Orlando, officer ask judge to dismiss Pulse victims' civil rights lawsuit

ORLANDO, Fla. _ The city of Orlando is asking a federal judge to dismiss a civil rights lawsuit filed on the behalf of victims and survivors of the 2016 mass shooting at Pulse nightclub.

The suit was filed in June. It accuses Orlando police Detective Adam Gruler, who was working an extra-duty shift at the club, of failing to intervene to stop gunman Omar Mateen's rampage.

The suit also claims that Orlando police unlawfully detained Pulse survivors for hours after the massacre was over.

When Mateen walked into the club and began shooting at 2:02 a.m. on June 12, 2016, Gruler fired at him from two different spots outside Pulse, but did not enter the club to pursue the shooter.

Additional officers arrived within minutes, but police didn't enter the club until 2:08 a.m. _ by which time Mateen had fired more than 200 rounds, according to Orlando police estimates.

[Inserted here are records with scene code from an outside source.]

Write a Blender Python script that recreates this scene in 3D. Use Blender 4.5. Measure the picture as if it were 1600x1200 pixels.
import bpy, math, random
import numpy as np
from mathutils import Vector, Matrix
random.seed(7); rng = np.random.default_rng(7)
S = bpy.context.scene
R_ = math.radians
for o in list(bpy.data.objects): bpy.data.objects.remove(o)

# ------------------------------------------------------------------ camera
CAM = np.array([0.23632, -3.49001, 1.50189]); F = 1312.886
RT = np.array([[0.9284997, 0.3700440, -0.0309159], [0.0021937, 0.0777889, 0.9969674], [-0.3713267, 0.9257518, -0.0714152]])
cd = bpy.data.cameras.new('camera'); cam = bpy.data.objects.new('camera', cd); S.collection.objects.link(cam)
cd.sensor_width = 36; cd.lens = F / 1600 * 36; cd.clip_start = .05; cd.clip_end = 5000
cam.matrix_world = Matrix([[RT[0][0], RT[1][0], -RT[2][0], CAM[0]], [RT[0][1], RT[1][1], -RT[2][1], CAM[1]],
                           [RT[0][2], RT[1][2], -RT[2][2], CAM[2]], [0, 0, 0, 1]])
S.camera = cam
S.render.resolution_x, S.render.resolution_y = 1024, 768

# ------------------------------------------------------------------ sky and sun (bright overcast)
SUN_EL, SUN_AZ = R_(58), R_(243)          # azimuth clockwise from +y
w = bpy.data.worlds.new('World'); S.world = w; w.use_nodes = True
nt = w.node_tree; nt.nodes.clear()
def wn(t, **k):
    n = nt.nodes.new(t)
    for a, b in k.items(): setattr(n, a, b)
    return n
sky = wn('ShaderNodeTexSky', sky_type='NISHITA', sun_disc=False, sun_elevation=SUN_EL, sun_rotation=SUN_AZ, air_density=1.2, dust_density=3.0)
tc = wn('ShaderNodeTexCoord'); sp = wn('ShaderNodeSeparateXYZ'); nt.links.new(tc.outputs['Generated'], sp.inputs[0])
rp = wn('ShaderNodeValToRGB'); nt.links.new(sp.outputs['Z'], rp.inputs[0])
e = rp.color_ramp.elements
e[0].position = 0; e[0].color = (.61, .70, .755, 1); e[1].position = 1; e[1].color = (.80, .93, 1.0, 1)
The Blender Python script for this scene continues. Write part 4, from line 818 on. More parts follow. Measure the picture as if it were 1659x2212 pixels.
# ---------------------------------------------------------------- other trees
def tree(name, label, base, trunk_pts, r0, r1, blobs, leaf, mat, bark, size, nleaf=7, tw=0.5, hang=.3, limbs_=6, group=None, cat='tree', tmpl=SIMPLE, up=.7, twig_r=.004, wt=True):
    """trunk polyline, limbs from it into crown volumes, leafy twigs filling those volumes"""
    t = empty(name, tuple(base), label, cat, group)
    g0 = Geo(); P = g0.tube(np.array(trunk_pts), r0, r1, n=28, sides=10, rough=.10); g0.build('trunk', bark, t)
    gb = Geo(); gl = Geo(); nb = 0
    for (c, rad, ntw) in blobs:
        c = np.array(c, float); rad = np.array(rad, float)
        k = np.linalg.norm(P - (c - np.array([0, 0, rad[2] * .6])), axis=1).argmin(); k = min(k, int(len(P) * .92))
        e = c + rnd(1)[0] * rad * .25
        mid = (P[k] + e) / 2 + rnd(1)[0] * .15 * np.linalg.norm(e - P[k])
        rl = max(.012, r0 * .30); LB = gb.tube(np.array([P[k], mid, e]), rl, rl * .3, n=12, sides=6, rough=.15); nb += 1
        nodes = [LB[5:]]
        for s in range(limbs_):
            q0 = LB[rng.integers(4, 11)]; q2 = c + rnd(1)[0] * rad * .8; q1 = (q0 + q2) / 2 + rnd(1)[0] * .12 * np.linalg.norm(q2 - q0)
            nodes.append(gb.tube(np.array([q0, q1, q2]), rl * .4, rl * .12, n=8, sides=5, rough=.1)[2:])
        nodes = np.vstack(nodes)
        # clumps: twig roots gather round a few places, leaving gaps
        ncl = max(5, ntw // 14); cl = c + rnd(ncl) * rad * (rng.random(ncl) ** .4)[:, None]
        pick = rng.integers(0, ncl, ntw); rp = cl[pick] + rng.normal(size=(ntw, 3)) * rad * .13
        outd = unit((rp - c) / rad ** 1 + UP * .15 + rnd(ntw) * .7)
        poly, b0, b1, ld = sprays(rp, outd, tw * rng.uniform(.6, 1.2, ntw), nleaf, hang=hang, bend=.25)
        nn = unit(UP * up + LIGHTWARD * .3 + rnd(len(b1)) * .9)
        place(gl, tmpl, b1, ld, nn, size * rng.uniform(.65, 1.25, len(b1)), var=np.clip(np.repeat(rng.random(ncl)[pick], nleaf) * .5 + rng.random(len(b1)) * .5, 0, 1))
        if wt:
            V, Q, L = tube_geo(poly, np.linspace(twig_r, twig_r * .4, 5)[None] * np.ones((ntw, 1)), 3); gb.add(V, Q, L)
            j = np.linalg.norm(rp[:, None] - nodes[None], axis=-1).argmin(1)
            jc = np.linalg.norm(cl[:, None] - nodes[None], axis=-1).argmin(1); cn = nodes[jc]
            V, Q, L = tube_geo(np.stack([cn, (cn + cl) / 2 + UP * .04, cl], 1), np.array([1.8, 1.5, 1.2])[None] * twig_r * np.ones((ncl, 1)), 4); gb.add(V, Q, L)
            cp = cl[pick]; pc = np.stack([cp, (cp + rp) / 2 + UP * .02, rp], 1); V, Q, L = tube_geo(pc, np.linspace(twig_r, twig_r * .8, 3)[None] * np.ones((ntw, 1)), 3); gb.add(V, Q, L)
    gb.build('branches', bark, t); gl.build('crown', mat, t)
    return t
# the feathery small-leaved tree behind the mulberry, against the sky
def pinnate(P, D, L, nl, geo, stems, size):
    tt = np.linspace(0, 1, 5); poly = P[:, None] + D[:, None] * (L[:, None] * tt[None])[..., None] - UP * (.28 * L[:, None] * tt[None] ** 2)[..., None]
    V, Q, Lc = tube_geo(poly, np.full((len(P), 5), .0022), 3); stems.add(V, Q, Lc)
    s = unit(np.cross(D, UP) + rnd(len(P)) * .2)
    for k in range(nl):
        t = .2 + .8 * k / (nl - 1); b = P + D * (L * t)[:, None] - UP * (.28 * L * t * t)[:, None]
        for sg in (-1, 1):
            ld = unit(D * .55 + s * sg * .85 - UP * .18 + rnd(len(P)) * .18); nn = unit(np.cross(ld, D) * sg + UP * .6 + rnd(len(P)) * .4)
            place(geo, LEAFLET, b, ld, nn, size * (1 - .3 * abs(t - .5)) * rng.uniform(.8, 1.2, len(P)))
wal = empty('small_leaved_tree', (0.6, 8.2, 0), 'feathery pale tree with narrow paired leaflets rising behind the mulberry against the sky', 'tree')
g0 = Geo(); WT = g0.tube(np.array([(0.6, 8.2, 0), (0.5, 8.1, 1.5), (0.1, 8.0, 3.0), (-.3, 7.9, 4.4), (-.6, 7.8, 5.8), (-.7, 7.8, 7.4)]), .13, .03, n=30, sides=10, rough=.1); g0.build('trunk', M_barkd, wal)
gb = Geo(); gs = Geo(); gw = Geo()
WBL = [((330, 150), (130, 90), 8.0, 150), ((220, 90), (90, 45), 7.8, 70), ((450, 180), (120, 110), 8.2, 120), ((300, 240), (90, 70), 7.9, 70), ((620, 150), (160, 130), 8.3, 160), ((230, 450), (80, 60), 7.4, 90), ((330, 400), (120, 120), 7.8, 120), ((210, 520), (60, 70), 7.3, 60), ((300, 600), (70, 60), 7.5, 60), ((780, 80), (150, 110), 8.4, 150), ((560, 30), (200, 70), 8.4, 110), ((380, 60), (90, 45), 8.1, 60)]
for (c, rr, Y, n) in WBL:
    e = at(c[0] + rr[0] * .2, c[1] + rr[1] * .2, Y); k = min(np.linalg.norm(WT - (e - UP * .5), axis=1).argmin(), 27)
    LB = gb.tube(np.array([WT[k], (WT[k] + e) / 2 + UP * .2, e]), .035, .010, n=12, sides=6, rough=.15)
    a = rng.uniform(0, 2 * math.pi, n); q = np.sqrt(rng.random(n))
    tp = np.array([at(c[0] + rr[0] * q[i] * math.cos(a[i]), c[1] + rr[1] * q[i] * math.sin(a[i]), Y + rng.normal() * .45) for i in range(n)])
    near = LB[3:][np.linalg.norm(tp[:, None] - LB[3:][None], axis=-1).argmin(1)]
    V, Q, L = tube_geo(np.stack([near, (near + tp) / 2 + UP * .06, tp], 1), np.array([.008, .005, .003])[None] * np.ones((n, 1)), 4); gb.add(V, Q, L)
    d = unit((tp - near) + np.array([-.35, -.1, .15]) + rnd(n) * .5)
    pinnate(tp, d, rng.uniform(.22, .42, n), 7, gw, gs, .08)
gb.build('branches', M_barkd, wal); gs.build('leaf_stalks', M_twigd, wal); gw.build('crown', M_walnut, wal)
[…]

"Entering the club to neutralize Shooter would have in fact been risking his life, but that was Gruler's job," the suit claims _ adding Gruler "lost his nerve" and chose his own safety.

But a motion filed Friday by lawyers for Gruler and the city argues Gruler's reaction to the sudden violence at Pulse doesn't constitute a violation of the victims' right to due process.

The Constitution's due process clause "simply does not require a lone police officer to enter a building and 'neutralize' an active shooter armed with an assault rifle," the motion says.

The motion cites rulings from cases filed after the 1999 massacre of 13 people at Columbine High School, which sided with officers accused of failing to intervene before or during the killings.

"The situation at Pulse, like Columbine, was a 'volatile emergency situation the scope and nature of which was unprecedented,'" lawyers for the city and Gruler argue in the motion to dismiss.

Forty-nine people were killed and were dozens injured in the mass shooting at Pulse. Dozens of victims and survivors are listed as plaintiffs in the lawsuit.

Orlando police Chief John Mina has defended Gruler's response to the shooting, and a report commissioned by the U.S. Department of Justice said local authorities performed strongly.